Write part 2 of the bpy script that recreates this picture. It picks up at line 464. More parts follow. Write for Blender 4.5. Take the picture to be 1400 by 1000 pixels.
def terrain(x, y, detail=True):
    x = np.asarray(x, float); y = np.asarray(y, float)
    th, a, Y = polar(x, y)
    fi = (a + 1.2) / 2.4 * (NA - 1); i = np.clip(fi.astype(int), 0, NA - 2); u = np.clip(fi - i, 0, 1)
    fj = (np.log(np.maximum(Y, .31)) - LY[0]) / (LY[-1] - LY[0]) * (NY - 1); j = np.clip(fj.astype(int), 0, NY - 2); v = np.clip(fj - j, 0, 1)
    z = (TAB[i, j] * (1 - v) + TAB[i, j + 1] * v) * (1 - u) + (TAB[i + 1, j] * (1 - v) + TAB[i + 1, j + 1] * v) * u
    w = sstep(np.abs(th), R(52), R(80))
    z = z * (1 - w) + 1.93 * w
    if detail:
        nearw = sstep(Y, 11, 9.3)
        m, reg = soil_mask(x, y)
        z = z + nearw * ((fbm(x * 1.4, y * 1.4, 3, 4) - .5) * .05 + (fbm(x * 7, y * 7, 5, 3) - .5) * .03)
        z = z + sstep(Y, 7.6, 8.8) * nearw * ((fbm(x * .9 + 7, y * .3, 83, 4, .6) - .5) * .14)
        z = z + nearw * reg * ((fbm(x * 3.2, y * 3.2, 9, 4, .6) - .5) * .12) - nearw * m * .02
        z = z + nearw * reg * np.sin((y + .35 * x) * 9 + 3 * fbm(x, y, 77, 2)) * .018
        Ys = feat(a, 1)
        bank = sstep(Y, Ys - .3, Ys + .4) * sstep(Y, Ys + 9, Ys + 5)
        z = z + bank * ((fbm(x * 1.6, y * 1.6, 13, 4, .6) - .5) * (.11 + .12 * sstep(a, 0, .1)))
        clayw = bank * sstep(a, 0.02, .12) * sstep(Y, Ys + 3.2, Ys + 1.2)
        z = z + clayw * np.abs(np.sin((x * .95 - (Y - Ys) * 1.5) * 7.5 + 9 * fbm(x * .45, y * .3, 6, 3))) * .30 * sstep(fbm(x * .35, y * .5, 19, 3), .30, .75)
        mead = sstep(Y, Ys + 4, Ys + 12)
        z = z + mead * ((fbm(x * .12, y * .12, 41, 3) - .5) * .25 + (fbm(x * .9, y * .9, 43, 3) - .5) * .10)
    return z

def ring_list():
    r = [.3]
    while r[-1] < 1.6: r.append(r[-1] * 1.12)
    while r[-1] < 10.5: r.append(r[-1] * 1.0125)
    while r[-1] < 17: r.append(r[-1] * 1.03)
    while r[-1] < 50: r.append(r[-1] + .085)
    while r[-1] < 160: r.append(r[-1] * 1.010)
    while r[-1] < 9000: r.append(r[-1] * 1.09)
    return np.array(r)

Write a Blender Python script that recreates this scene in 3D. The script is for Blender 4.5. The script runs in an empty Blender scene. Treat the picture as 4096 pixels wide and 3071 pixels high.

____________

Extract the data exactly as given.

EXPECTED ANSWER:
Write part 2 of the bpy script that recreates this picture. It picks up at line 464. More parts follow. Write for Blender 4.5. Take the picture to be 1400 by 1000 pixels.
def terrain(x, y, detail=True):
    x = np.asarray(x, float); y = np.asarray(y, float)
    th, a, Y = polar(x, y)
    fi = (a + 1.2) / 2.4 * (NA - 1); i = np.clip(fi.astype(int), 0, NA - 2); u = np.clip(fi - i, 0, 1)
    fj = (np.log(np.maximum(Y, .31)) - LY[0]) / (LY[-1] - LY[0]) * (NY - 1); j = np.clip(fj.astype(int), 0, NY - 2); v = np.clip(fj - j, 0, 1)
    z = (TAB[i, j] * (1 - v) + TAB[i, j + 1] * v) * (1 - u) + (TAB[i + 1, j] * (1 - v) + TAB[i + 1, j + 1] * v) * u
    w = sstep(np.abs(th), R(52), R(80))
    z = z * (1 - w) + 1.93 * w
    if detail:
        nearw = sstep(Y, 11, 9.3)
        m, reg = soil_mask(x, y)
        z = z + nearw * ((fbm(x * 1.4, y * 1.4, 3, 4) - .5) * .05 + (fbm(x * 7, y * 7, 5, 3) - .5) * .03)
        z = z + sstep(Y, 7.6, 8.8) * nearw * ((fbm(x * .9 + 7, y * .3, 83, 4, .6) - .5) * .14)
        z = z + nearw * reg * ((fbm(x * 3.2, y * 3.2, 9, 4, .6) - .5) * .12) - nearw * m * .02
        z = z + nearw * reg * np.sin((y + .35 * x) * 9 + 3 * fbm(x, y, 77, 2)) * .018
        Ys = feat(a, 1)
        bank = sstep(Y, Ys - .3, Ys + .4) * sstep(Y, Ys + 9, Ys + 5)
        z = z + bank * ((fbm(x * 1.6, y * 1.6, 13, 4, .6) - .5) * (.11 + .12 * sstep(a, 0, .1)))
        clayw = bank * sstep(a, 0.02, .12) * sstep(Y, Ys + 3.2, Ys + 1.2)
        z = z + clayw * np.abs(np.sin((x * .95 - (Y - Ys) * 1.5) * 7.5 + 9 * fbm(x * .45, y * .3, 6, 3))) * .30 * sstep(fbm(x * .35, y * .5, 19, 3), .30, .75)
        mead = sstep(Y, Ys + 4, Ys + 12)
        z = z + mead * ((fbm(x * .12, y * .12, 41, 3) - .5) * .25 + (fbm(x * .9, y * .9, 43, 3) - .5) * .10)
    return z

def ring_list():
    r = [.3]
    while r[-1] < 1.6: r.append(r[-1] * 1.12)
    while r[-1] < 10.5: r.append(r[-1] * 1.0125)
    while r[-1] < 17: r.append(r[-1] * 1.03)
    while r[-1] < 50: r.append(r[-1] + .085)
    while r[-1] < 160: r.append(r[-1] * 1.010)
    while r[-1] < 9000: r.append(r[-1] * 1.09)
    return np.array(r)

Write a Blender Python script that recreates this scene in 3D. The script is for Blender 4.5. The script runs in an empty Blender scene. Treat the picture as 4096 pixels wide and 3071 pixels high.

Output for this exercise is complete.